**Records for the task**
========================================================================
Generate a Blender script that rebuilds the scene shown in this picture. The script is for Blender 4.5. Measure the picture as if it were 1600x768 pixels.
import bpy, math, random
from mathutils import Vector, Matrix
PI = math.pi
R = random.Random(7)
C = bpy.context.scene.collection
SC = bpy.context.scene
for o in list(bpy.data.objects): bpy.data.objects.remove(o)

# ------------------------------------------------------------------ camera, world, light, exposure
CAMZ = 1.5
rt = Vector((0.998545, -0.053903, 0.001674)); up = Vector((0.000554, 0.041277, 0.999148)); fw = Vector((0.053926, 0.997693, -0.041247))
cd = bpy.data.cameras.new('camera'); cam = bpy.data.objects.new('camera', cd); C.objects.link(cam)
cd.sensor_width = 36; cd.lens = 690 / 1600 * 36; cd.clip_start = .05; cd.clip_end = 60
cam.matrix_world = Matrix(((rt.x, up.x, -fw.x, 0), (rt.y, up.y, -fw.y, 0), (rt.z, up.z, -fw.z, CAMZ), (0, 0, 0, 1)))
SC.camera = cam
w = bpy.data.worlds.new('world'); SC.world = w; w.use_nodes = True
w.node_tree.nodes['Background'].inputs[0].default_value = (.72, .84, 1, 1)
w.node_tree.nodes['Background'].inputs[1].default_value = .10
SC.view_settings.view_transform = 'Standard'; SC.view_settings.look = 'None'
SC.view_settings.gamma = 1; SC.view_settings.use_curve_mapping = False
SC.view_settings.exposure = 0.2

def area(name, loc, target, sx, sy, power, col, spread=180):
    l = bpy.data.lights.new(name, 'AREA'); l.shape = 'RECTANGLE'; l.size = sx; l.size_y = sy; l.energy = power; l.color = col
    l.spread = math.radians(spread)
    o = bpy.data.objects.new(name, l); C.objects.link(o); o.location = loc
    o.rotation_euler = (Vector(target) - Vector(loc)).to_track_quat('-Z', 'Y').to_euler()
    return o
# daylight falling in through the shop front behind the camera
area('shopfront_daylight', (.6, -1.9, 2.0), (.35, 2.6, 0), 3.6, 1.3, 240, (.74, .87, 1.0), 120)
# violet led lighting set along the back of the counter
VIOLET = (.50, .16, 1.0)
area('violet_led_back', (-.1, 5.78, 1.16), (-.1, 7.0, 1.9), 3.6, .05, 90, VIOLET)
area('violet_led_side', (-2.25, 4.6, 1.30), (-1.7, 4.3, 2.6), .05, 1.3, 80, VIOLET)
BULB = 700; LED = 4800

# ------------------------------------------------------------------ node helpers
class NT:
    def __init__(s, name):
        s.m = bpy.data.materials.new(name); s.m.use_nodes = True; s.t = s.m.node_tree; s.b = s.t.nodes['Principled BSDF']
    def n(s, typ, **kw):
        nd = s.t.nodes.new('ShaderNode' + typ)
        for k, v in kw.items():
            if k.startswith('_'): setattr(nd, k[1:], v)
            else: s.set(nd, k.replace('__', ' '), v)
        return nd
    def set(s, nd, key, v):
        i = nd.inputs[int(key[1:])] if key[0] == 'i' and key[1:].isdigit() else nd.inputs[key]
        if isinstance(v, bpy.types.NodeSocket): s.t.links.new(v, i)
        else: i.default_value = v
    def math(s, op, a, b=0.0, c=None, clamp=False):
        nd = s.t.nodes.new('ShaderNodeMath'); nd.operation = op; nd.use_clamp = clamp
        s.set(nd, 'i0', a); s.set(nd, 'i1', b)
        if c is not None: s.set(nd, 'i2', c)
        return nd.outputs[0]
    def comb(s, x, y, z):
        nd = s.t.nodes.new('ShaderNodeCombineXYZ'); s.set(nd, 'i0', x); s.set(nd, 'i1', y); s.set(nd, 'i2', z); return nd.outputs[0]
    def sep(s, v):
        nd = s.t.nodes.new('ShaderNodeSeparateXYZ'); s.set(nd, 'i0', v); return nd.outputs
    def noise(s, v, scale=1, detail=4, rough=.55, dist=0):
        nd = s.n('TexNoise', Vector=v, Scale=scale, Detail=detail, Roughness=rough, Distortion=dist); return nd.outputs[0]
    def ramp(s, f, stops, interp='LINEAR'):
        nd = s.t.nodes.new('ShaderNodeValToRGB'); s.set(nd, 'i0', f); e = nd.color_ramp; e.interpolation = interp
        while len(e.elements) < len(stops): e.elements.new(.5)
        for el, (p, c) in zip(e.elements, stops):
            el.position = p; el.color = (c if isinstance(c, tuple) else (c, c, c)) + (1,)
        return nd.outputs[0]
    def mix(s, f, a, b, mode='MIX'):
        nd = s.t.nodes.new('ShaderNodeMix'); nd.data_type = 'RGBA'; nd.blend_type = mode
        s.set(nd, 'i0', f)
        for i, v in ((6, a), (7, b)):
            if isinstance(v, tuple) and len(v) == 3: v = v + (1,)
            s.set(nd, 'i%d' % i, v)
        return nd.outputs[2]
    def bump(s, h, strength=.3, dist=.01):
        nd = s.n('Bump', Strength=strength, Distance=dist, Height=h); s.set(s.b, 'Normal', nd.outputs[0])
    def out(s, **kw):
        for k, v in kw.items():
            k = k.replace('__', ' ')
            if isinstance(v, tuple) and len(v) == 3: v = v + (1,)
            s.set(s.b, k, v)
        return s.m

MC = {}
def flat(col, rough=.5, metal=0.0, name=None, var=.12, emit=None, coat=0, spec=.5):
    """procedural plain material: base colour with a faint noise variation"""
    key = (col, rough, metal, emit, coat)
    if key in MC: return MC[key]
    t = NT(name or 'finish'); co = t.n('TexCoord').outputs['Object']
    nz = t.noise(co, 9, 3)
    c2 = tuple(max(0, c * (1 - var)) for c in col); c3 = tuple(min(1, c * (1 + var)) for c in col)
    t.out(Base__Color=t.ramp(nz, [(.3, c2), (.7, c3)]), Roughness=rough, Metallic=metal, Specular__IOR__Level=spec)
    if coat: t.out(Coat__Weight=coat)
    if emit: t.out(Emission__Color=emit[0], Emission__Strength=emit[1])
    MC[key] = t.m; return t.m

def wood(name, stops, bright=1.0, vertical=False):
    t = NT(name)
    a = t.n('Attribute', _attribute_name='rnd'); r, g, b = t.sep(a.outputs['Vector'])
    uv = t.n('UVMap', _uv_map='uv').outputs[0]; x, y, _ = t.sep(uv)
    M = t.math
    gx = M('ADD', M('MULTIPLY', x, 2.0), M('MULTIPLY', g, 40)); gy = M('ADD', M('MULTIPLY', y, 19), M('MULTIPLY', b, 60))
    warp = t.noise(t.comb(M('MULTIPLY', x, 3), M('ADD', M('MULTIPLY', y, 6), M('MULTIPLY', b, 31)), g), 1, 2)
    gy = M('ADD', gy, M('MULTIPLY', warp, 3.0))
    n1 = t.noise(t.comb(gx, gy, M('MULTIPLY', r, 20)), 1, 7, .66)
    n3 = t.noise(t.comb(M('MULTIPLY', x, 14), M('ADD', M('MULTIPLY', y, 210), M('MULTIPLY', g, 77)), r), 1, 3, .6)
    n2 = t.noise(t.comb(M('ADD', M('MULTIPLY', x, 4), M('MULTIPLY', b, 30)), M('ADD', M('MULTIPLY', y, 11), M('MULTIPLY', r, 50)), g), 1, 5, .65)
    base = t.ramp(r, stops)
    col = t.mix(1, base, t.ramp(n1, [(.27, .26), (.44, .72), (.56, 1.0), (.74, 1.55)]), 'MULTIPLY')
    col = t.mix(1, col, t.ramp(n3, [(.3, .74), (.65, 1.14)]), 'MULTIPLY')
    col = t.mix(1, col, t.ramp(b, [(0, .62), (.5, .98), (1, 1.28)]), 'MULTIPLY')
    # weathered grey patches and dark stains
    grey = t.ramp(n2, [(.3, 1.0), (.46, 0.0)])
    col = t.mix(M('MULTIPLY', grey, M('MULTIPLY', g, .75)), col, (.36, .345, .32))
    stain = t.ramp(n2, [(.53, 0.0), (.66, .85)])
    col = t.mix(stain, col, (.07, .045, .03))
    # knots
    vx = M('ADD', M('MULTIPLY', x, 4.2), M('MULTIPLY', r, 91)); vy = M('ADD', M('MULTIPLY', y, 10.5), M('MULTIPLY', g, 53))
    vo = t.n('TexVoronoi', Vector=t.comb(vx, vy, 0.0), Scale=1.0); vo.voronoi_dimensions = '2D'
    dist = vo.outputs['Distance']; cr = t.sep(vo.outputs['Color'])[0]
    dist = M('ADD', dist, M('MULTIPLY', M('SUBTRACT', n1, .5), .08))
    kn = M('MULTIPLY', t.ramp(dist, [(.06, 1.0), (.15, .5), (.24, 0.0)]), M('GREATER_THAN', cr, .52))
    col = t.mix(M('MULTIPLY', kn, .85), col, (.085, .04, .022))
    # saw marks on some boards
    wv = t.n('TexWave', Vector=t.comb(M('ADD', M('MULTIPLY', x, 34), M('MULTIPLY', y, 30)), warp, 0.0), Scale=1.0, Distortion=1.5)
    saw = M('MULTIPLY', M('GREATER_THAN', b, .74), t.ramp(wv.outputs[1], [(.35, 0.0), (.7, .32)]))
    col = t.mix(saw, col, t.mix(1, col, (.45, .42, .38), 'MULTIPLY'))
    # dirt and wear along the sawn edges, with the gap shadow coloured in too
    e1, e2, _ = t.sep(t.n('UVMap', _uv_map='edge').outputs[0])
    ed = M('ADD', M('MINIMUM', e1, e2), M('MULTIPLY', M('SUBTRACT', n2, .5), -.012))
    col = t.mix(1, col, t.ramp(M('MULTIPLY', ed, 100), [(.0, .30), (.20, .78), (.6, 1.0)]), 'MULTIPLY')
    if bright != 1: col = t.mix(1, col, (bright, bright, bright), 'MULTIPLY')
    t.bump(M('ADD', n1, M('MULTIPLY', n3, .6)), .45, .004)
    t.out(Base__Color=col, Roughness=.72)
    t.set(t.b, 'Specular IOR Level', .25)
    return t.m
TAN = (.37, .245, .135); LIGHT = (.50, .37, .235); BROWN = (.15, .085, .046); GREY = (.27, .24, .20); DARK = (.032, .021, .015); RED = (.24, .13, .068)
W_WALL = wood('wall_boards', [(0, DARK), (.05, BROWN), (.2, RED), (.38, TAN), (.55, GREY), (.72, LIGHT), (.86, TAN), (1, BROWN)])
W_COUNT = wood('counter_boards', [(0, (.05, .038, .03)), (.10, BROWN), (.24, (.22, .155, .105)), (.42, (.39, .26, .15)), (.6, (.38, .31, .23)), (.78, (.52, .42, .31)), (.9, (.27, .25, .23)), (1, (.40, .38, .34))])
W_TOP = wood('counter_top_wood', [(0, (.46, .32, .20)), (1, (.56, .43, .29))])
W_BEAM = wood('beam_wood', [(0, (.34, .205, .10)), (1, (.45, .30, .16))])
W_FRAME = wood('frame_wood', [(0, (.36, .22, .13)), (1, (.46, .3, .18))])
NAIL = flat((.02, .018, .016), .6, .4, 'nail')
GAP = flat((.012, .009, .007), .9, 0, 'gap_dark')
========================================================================
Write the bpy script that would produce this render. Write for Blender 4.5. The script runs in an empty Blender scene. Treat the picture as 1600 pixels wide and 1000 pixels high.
========================================================================
**Problem**
Write out, exactly as they stand, the lines from the one containing "Generate a Blender" through the one containing "SC.view_settings.exposure = 0.2", both ends included.

**Finished exercise**
Generate a Blender script that rebuilds the scene shown in this picture. The script is for Blender 4.5. Measure the picture as if it were 1600x768 pixels.
import bpy, math, random
from mathutils import Vector, Matrix
PI = math.pi
R = random.Random(7)
C = bpy.context.scene.collection
SC = bpy.context.scene
for o in list(bpy.data.objects): bpy.data.objects.remove(o)

# ------------------------------------------------------------------ camera, world, light, exposure
CAMZ = 1.5
rt = Vector((0.998545, -0.053903, 0.001674)); up = Vector((0.000554, 0.041277, 0.999148)); fw = Vector((0.053926, 0.997693, -0.041247))
cd = bpy.data.cameras.new('camera'); cam = bpy.data.objects.new('camera', cd); C.objects.link(cam)
cd.sensor_width = 36; cd.lens = 690 / 1600 * 36; cd.clip_start = .05; cd.clip_end = 60
cam.matrix_world = Matrix(((rt.x, up.x, -fw.x, 0), (rt.y, up.y, -fw.y, 0), (rt.z, up.z, -fw.z, CAMZ), (0, 0, 0, 1)))
SC.camera = cam
w = bpy.data.worlds.new('world'); SC.world = w; w.use_nodes = True
w.node_tree.nodes['Background'].inputs[0].default_value = (.72, .84, 1, 1)
w.node_tree.nodes['Background'].inputs[1].default_value = .10
SC.view_settings.view_transform = 'Standard'; SC.view_settings.look = 'None'
SC.view_settings.gamma = 1; SC.view_settings.use_curve_mapping = False
SC.view_settings.exposure = 0.2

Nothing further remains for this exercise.